Zenith Bank Plc has reached its highest market valuation in 52 weeks on the Nigerian Exchange (NGX), as investors intensify positioning ahead of the bank’s 2025 earnings release.
At the close of trading on Friday, Zenith Bank’s market capitalisation stood at N3.34 trillion, reflecting sustained buying momentum in the stock. The upward price movement comes amid renewed optimism about the lender’s earnings outlook and dividend prospects.
Shares of the Tier-1 banking institution appreciated to N81.4 per unit, supported by strong transaction flow. Trading data showed that 72.599 million shares were exchanged during the session, valued at N5.724 billion.
Zenith Bank, widely regarded as the Nigerian bank with the largest equity base, has continued to attract foreign portfolio inflows. Offshore investors appear to be increasing exposure in anticipation of resilient earnings performance and potential shareholder returns.
Over the course of the week, the stock gained 10 percent, climbing from an opening price of N74 per share to N81.4. Investor sentiment strengthened further amid indications that a final dividend declaration could accompany the upcoming earnings release.

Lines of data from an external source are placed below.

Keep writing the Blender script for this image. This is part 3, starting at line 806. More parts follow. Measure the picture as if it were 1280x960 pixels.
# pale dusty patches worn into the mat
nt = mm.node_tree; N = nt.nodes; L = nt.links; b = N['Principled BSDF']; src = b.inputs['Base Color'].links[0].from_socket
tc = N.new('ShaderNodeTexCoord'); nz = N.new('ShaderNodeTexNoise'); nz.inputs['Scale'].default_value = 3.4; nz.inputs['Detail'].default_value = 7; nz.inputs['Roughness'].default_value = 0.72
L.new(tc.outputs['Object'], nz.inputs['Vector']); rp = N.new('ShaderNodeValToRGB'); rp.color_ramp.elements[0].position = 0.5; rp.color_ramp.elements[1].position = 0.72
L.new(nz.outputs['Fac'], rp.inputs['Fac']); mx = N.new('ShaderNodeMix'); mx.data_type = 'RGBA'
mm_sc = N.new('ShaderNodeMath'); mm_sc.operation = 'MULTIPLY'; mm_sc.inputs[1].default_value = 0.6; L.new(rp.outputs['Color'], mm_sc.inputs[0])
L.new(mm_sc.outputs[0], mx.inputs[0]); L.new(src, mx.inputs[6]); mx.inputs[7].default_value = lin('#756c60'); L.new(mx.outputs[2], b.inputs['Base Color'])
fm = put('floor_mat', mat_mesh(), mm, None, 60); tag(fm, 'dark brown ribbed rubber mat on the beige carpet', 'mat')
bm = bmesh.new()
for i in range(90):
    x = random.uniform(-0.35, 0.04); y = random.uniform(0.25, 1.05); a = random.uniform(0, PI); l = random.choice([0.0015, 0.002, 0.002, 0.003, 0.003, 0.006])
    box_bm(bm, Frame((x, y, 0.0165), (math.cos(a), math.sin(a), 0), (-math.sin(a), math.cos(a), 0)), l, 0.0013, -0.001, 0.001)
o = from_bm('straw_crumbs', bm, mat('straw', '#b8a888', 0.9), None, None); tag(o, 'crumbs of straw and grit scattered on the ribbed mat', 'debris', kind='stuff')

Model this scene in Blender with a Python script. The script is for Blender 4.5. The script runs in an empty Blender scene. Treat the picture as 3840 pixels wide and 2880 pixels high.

Should the board announce a final dividend, analysts suggest the stock could reprice upward, increasing valuation multiples. Early investors would benefit from capital appreciation if dividend expectations materialise.
Market attention across the banking sector remains elevated following First Holdco’s recent disclosure of a 93 percent year-on-year decline in profitability, largely attributed to a spike in impairment charges. The development has intensified scrutiny on Tier-1 banks’ asset quality and earnings sustainability.
Despite sector challenges, analysts expect aggregate 2025 earnings among leading banks — including Access Holdings, Zenith Bank, UBA, First Holdco, and GTCO — to remain robust, given their dominance in deposit mobilisation and capital strength.
Zenith Bank’s financial strength is further reflected in the expansion of its shareholders’ funds, which increased by N1.22 trillion to N4.73 trillion as of the nine-month period of 2025. This reinforces its position as the bank with the strongest equity base in the Nigerian market.
According to SAMTL analysts, growth in retained earnings from sustained profitability, alongside expansion in both net interest income and non-interest income, significantly contributed to capital accumulation. The bank also implemented prudent capital management strategies, including recapitalisation initiatives and internal optimisation measures, which strengthened its balance sheet.
With earnings season approaching, investors remain attentive to dividend declarations, capital adequacy ratios, and forward guidance that could influence sector-wide valuation dynamics.